Don, I would suggest for lighter mixtures to always try just white first. It works well for many mixed colours, particularly if you are not lightening excessively.
If it doesn't work - and you can be sure it won't in all cases
- then try using white and something else.
For shadows, try using either grey mixed into the base colour or a mixing complement to make the initial colour (what painters would call the halftone) and then try adding a little black to that; just a small amount, you only need a little too much for something to go too dark too quickly.
It's worth mentioning that personal taste drives a lot of colour use in the hobby and realistic colour that's very similar to how things might look in the real world is simply not to everyone's taste - some people prefer brighter, more vivid colour, some people prefer much duller results (e.g. Bob Knee and Kostas Kariotelis at each end of the spectrum). Somewhere in the middle is where natural colour lies and it's where the bulk of the work of accomplished painters lies (e.g. Bill Horan, Greg DiFranco, Mike Good).
housecarl said:
Don, I use a component / complimentary colour. Green is made from blue and yellow.
Green could be said to be largely green (
see here). Only dull greens actually have a significant blue and yellow component, as in
Chromium Oxide Green for example.
With complements it's important to understand that visual complements, as shown by the facing colours on a proper colour wheel (one including cyan and magenta), do not tell us what
will work in mixing. It suggests what
might work, but practical experience shows time and again that in reality complementary pairs are very often not opposite in hue.
housecarl said:
So to darken more blue, lighten more yellow.
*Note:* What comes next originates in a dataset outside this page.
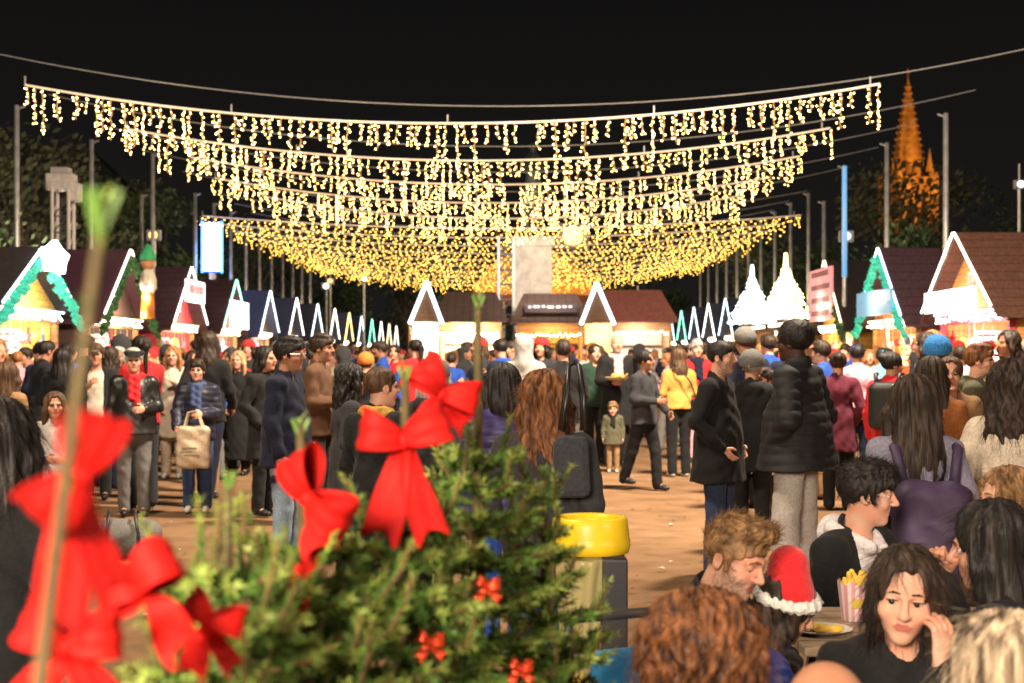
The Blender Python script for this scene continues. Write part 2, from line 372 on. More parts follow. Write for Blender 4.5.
def body_solid(J, sp, h):
    S = Solid(); M = J['M']; up = J['up']; wd = J['wd']
    S.ell(up((0, 0, .97)), (.145 * wd, .10, .12), M, k=.03); S.ell(up((0, 0, 1.13)), (.125 * wd, .088, .17), M, k=.06); S.ell(up((0, .005, 1.31)), (.15 * wd, .098, .17), M, k=.06)
    for n in 'RL':
        S.cap(J['sh' + n], J['el' + n], .048, .038, k=.03); S.cap(J['el' + n], J['wr' + n], .038, .026, k=.01)
        S.cap(J['hi' + n], J['kn' + n], .074, .052, k=.03); S.cap(J['kn' + n], J['an' + n], .050, .036, k=.01)
        S.cap(J['an' + n], J['an' + n] + A3(0, -.09, -.045), .036, .03, k=.01)
    H = J['hM']; c = J['hc']; hs = sp.get('hs', 1.02)
    def q(*p): return c + H @ (A3(*p) * hs)
    S.cap(J['neck'] + A3(0, 0, -.03), q(0, .02, -.04), .060, .052, k=.03)
    S.ell(q(0, .014, .036), A3(.074, .095, .084) * hs, H, k=.02); S.ell(q(0, -.030, -.042), A3(.058, .062, .074) * hs, H, k=.04)
    S.ell(q(0, -.066, -.098), A3(.024, .020, .018) * hs, H, k=.025)
    if h < .02:
        for s in (-1, 1):
            S.cap(q(.012 * s, -.086, .026), q(.044 * s, -.074, .024), (.010 if not sp.get('lashes') else .0065) * hs, (.008 if not sp.get('lashes') else .006) * hs, k=.014)
            S.ell(q(.032 * s, -.098, .006), A3(.019, .016, .011) * hs, H, k=.014, sub=True)
            S.ell(q(.045 * s, -.058, -.028), A3(.020, .022, .020) * hs, H, k=.025)
            S.ell(q(.077 * s, .012, -.006), A3(.009, .021, .031) * hs, H @ rotm(.35 * s, -.15, 0), k=.006)
            S.ell(q(.084 * s, .008, -.004), A3(.005, .010, .016) * hs, H @ rotm(.35 * s, -.15, 0), k=.003, sub=True)
        S.cap(q(0, -.090, .016), q(0, -.112, -.022), .0075 * hs, .0125 * hs, k=.010)
        for s in (-1, 1): S.ell(q(.0115 * s, -.101, -.026), A3(.008, .011, .008) * hs, H, k=.006)
        S.cap(q(-.019, -.082, -.054), q(.019, -.082, -.054), .0065 * hs, k=.006); S.cap(q(-.014, -.082, -.066), q(.014, -.082, -.066), .0075 * hs, k=.006)
        S.cap(q(-.024, -.0955, -.0600), q(.024, -.0955, -.0600), .0032 * hs, k=.004, sub=True)
    else:
        S.cap(q(0, -.088, .012), q(0, -.106, -.022), .009, .013, k=.014)
        for s in (-1, 1): S.ell(q(.077 * s, .010, -.004), A3(.010, .020, .030), H, k=.008)
    for n in 'RL': hand(S, J, n, sp.get('hands', 1.0), sp.get('curl' + n, sp.get('curl', .45)))
    return S, q
# hair ---------------------------------------------------------------
def hair_solid(J, sp, style):
    S = Solid(); H = J['hM']; c = J['hc']; hs = sp.get('hs', 1.02); gr = J['up']; bk = J['M']
    def q(*p): return c + H @ (A3(*p) * hs)
    L = sp.get('hairlen', .38); vol = sp.get('hairvol', 1.0); rnd = random.Random(sp.get('seed', 3))
    def cut(off, slope):
        def f(V, X, Y, Z):
            dx, dy, dz = X - c[0], Y - c[1], Z - c[2]
            y = (H[0, 1] * dx + H[1, 1] * dy + H[2, 1] * dz) / hs; z = (H[0, 2] * dx + H[1, 2] * dy + H[2, 2] * dz) / hs
            x = (H[0, 0] * dx + H[1, 0] * dy + H[2, 0] * dz) / hs
            return np.maximum(V, (off - slope * y - z - .10 * np.abs(x)) * hs / math.sqrt(1 + slope * slope))
        return f
    def strands(amp, nf, wave=9.0):
        def f(V, X, Y, Z):
            th = np.arctan2(X - c[0], -(Y - c[1] - .02)); ph = rnd.random() * 6
            return V + amp * (np.sin(th * nf + 1.3 * np.sin(Z * wave * 2.2 + ph) + ph) + .6 * np.sin(th * nf * 1.9 + 2.0 * np.sin(Z * wave * 1.3) + 1))
        return f
    if style in ('short', 'quiff', 'crop'):
        e = {'crop': .008, 'quiff': .0075}.get(style, .016)
        S.ell(q(0, .016, .040), A3(.076 + e, .098 + e, .084 + e) * hs, H); S.fn(cut(.000, .62))
        if style != 'crop':
            S.ell(q(.006, -.046, .104), A3(.064, .050, .028) * hs, H, k=.02); S.ell(q(-.01, .0, .115), A3(.066, .07, .026) * hs, H, k=.02)
            if style == 'quiff': S.ell(q(.01, -.062, .120), A3(.058, .036, .034) * hs, H @ rotm(0, -.35, .1), k=.015)
            else:
                S.ell(q(-.030, -.086, .062), A3(.032, .020, .030) * hs, H, k=.015); S.ell(q(.028, -.084, .072), A3(.036, .02, .026) * hs, H, k=.015)
        for s in (-1, 1): S.cap(q(.072 * s, -.018, .02), q(.073 * s, -.022, -.022), .012 * hs, .007 * hs, k=.01)
        S.fn(lambda V, X, Y, Z: V + (.0026 if style != 'crop' else .0008) * (np.sin(X * 210 + 3 * np.sin(Y * 31 + Z * 23) + Z * 60) + np.sin(X * 330 + 2 * np.sin(Y * 45) - Z * 90 + 1)))
    elif style in ('long', 'wavy', 'pony', 'bun', 'bob'):
        S.ell(q(0, .018, .042), A3(.095, .112, .098) * hs * (1 + .30 * (vol - 1)), H); S.fn(cut(-.045, .66))
        S.ell(q(0, -.080, .070), A3(.055, .04, .03) * hs, H, k=.012, sub=True) if style in ('pony', 'bun') else None
        if style in ('long', 'wavy', 'bob'):
            if style == 'bob': L = .19
            b = c + H @ A3(0, .05, 0) * .6 + bk @ A3(0, .055, 0)
            S.fcap(q(0, .045, .02), A3(b[0], b[1], c[2] - L * .55), .098 * vol, .105 * vol, .62, k=.04); S.fcap(A3(b[0], b[1], c[2] - L * .5), A3(b[0], b[1] + .008, c[2] - L), .105 * vol, .065 * vol, .5, k=.04)
            for s in (-1, 1):
                a = q(.074 * s, -.030, .045); m = q(.094 * s * vol, -.018, -.05); e = A3(c[0], c[1], c[2]) + bk @ A3(.105 * s * vol, -.02 if sp.get('frontlocks') else .03, -L * .8)
                S.cap(a, m, .020, .030, k=.03); S.cap(m, e, .030 * vol, .022, k=.03)
            S.ell(q(0, -.092, .020), A3(.058, .05, .075) * hs, H, k=.018, sub=True)
        if style == 'pony':
            S.cap(q(0, .11, .05), q(0, .15, .02), .026, .034, k=.02); S.cap(q(0, .15, .02), c + A3(0, .0, 0) + bk @ A3(0, .16, -.24), .034, .016, k=.02)
        if style == 'bun': S.ell(q(0, .115, .075), A3(.050, .045, .046), H, k=.02)
        S.fn(strands(.0042 if style != 'wavy' else .007, 11, 9 if style != 'wavy' else 24))
    elif style == 'curly':
        S.ell(q(0, .025, .035), A3(.128, .13, .118) * vol, H); S.fcap(q(0, .04, -.01), A3(c[0], c[1] + .06, c[2] - L), .138 * vol, .125 * vol, .8, k=.05)
        S.ell(q(0, -.115, -.02), A3(.07, .07, .09), H, k=.02, sub=True)
        S.fn(lambda V, X, Y, Z: V + .007 * (np.sin(np.arctan2(X - c[0], Y - c[1] - .03) * 15 + 2.2 * np.sin(Z * 62 + X * 20)) + .8 * np.sin(Z * 85 + 3 * np.sin(np.arctan2(X - c[0], Y - c[1]) * 9))))
    elif style == 'afro':
        S.ell(q(0, .022, .050), A3(.108, .122, .108), H); S.fn(cut(-.02, .55))
        S.fn(lambda V, X, Y, Z: V + .0025 * (np.sin(X * 330 + 2 * np.sin(Y * 150)) * np.sin(Y * 290) + np.sin(Z * 350 + X * 190 + 2 * np.sin(Y * 170))))
    elif style == 'fringe':   # a ring of short hair round a bald crown
        S.ell(q(0, .016, .030), A3(.081, .102, .07) * hs, H); S.fn(cut(-.015, .75)); S.ell(q(0, -.01, .12), A3(.085, .10, .09) * hs, H, k=.01, sub=True)
    return S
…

This is an over simplified version, but hoppefuly you get my drift.
Lightening greens with more yellow and darkening them with more blue makes bluer shadows and yellower highlights, which is fine
if it's what you want but it's not the way green will tend to look IRL. Highlights and shadows are, generally speaking, the same hue as what we'd think of as the base colour (the local colour in painting parlance).
The visual complement of green is magenta or thereabouts but the
mixing complement of something is whatever works... in actual fact many green paints are actually neutralised best by violets, strange as it sounds.